On the Corniche

On the Corniche

Thursday, March 18, 2010

There are no Irish in Senegal

Well maybe a few, but they certainly did not go to the one Irish Pub in Dakar last night.

The holiday began well. Class started at 10:30, so we made fried plantains before. Any down time = food, I guess. Abby, Alisa and I bought the fruit from my husband's stand down the corner (for $1), sugar from the boutique/snack shack/cell phone credit/choco-bread stand across from our school office, and found a relatively clean pan in the kitchen.

Maybe not quite like those at Pambiche...


...but this was after a LOT were eaten. The sugar was key. I am a serious toggkat now (chef). (The girl on the right, Alisa, is wearing her shirt she dyed in the batik workshop a few weeks ago. I think it turned out pretty incredibly. You will note that there will never be a picture of me in mine).

After lunch we had our art workshop at the Village des Arts. I was in the bronze workshop...which was as much a misnomer as "Le Celtic" Irish pub. (It was as Irish as the Ethiopian restaurant).

We never actually saw any bronze, but it was incredible all the same. I learned the way you make a bronze sculpture is to create a shape in wax, which will then be cast in plaster, the wax is melted and the remaining plaster shape is filled with the bronze.

So, I was supposed to create something out of wax. I tried a hand. I really can't understand why, thinking about it now. I don't even like my own hands. Since when are hands something I can draw? on paper? in two dimensions with a pencil and many erasers?

We'll see in a month when we get the sculptures at the final semester party. By then maybe I'll have forgotten I made a hand, and I'll appreciate the bronze bowl-like figure I've made...

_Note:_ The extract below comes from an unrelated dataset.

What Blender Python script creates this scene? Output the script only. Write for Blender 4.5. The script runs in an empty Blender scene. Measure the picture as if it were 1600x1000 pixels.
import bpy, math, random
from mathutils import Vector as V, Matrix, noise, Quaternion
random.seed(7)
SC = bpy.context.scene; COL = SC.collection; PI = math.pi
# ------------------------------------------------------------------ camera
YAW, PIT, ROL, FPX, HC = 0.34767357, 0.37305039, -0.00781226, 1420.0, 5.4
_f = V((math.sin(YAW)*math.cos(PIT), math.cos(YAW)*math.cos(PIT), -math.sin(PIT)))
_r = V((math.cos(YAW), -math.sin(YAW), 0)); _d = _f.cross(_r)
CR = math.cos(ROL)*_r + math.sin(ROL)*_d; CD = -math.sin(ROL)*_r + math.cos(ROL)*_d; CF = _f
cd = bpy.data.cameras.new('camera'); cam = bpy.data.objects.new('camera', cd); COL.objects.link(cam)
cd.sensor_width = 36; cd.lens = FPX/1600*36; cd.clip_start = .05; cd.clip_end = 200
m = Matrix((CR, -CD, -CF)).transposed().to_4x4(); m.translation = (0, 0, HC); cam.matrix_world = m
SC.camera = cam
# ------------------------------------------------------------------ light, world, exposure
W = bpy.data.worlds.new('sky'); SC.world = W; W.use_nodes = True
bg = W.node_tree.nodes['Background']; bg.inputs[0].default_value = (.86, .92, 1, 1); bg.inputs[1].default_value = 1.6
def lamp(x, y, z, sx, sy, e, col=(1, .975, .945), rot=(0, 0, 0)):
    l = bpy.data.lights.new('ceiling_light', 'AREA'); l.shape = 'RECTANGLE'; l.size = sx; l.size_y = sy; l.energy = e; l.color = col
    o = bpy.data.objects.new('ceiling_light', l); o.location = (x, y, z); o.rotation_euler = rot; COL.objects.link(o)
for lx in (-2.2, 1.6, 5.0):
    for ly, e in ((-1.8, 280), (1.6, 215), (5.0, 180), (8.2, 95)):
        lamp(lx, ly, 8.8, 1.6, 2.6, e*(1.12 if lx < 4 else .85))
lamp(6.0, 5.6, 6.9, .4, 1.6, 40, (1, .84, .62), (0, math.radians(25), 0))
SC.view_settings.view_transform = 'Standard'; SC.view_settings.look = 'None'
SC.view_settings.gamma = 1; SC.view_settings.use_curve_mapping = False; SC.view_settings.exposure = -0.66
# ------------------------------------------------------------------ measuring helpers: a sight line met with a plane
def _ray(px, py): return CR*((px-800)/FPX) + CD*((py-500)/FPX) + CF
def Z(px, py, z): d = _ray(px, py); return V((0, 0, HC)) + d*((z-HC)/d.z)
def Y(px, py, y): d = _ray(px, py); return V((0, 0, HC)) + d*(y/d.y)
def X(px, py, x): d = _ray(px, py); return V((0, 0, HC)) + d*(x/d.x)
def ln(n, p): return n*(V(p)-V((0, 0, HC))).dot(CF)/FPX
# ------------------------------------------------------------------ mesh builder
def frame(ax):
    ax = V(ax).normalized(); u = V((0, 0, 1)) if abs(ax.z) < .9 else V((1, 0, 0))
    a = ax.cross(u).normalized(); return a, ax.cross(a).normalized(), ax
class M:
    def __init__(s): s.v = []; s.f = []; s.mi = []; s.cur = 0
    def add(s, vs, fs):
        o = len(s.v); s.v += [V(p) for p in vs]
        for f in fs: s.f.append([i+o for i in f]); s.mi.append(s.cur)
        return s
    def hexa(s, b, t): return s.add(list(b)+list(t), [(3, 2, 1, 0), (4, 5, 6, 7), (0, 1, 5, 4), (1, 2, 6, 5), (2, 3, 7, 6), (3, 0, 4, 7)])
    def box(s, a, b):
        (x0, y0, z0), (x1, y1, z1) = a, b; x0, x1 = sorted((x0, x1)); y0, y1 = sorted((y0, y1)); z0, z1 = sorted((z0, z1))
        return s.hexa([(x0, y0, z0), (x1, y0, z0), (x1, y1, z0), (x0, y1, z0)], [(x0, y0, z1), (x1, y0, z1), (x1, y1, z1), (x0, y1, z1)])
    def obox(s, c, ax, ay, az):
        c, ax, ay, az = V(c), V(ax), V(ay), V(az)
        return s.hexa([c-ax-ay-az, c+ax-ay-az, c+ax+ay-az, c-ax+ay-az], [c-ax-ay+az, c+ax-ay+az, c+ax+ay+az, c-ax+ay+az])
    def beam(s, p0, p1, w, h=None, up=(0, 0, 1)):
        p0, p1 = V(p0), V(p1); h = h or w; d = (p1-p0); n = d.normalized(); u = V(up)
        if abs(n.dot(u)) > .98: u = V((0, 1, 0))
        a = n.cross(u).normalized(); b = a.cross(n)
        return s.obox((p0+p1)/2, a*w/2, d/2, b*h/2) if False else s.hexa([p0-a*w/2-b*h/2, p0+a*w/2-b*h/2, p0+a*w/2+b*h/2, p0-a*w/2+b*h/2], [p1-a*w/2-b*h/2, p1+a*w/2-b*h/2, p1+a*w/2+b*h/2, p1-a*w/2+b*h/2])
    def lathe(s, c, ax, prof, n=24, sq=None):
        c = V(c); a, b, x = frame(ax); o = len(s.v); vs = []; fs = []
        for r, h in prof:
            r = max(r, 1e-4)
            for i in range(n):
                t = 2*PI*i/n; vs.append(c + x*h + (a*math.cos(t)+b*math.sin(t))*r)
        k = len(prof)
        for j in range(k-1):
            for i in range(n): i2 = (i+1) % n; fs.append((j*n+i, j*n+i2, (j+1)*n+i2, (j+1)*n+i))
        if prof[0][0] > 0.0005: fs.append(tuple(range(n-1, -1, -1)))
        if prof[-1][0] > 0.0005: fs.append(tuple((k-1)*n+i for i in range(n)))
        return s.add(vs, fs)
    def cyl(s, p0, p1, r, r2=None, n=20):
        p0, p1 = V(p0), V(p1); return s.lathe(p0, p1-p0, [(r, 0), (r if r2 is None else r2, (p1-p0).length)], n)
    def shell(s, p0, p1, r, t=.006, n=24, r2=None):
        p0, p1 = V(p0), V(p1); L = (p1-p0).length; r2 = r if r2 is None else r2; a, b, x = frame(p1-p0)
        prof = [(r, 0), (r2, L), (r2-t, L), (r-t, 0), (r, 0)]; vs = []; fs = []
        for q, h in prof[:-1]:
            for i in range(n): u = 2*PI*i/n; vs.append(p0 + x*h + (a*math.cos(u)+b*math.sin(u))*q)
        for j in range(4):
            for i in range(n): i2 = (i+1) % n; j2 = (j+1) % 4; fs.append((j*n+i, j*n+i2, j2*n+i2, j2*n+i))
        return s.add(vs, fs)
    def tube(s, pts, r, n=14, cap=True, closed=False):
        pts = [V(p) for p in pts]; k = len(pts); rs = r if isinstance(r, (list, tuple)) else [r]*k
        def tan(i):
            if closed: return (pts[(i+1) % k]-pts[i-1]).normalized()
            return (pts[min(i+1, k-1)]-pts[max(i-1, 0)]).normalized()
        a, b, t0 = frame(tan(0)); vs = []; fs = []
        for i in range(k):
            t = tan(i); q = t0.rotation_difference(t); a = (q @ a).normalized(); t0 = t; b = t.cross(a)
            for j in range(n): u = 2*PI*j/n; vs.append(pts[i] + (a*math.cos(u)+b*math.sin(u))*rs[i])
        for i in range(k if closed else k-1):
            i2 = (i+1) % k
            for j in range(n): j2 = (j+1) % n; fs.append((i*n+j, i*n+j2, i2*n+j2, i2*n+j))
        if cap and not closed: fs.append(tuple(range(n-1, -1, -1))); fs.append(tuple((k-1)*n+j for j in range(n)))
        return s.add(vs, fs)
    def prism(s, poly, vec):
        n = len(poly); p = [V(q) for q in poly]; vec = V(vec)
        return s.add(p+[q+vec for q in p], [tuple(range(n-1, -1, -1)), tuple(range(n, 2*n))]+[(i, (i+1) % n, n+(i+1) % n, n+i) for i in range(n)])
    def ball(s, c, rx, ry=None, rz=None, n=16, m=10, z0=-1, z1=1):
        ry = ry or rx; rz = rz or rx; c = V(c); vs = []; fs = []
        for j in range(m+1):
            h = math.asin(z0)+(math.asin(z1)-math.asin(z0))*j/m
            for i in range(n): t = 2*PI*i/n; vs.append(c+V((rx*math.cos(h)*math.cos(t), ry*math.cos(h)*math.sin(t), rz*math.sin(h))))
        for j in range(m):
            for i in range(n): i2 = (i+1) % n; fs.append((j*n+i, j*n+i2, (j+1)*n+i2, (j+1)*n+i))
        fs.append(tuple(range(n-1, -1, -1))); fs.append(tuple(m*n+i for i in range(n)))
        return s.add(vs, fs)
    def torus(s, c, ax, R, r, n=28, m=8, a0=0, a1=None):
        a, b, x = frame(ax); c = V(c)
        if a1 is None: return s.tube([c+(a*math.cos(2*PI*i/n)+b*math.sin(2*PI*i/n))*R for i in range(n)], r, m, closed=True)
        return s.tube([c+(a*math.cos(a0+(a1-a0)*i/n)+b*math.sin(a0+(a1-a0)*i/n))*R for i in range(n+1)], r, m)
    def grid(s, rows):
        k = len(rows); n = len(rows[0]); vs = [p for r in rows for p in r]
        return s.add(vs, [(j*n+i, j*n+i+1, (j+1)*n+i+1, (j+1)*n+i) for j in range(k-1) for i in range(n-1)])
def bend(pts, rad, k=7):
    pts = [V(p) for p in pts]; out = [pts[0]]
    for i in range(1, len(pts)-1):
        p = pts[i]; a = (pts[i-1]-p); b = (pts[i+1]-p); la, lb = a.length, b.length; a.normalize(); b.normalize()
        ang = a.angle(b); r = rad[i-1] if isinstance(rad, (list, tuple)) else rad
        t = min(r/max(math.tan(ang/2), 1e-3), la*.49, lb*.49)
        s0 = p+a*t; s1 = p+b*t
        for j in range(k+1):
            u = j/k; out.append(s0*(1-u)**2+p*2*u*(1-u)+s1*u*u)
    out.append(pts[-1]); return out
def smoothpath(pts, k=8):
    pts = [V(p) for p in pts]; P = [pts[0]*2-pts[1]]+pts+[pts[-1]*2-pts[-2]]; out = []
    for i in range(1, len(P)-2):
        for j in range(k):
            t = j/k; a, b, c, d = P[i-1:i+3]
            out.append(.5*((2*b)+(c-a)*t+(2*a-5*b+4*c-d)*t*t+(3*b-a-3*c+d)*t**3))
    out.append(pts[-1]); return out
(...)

This was our station for three days. The green is a gas tank used to heat up the wax so it was supposedly malleable...I also have no pictures of the hand.


Yes more food. Snack after the strenuous two-hour art class, at La Gondole. Their ketchup and mustard is so classy, and they sell the best ginger juice by the goblet.

Nothing really exciting to show. I should start stealing more pictures so you have something more to look at. Just my non-Irish St. Patrick's Day. I think the pub did have an Irish flag, and it was called a "pub."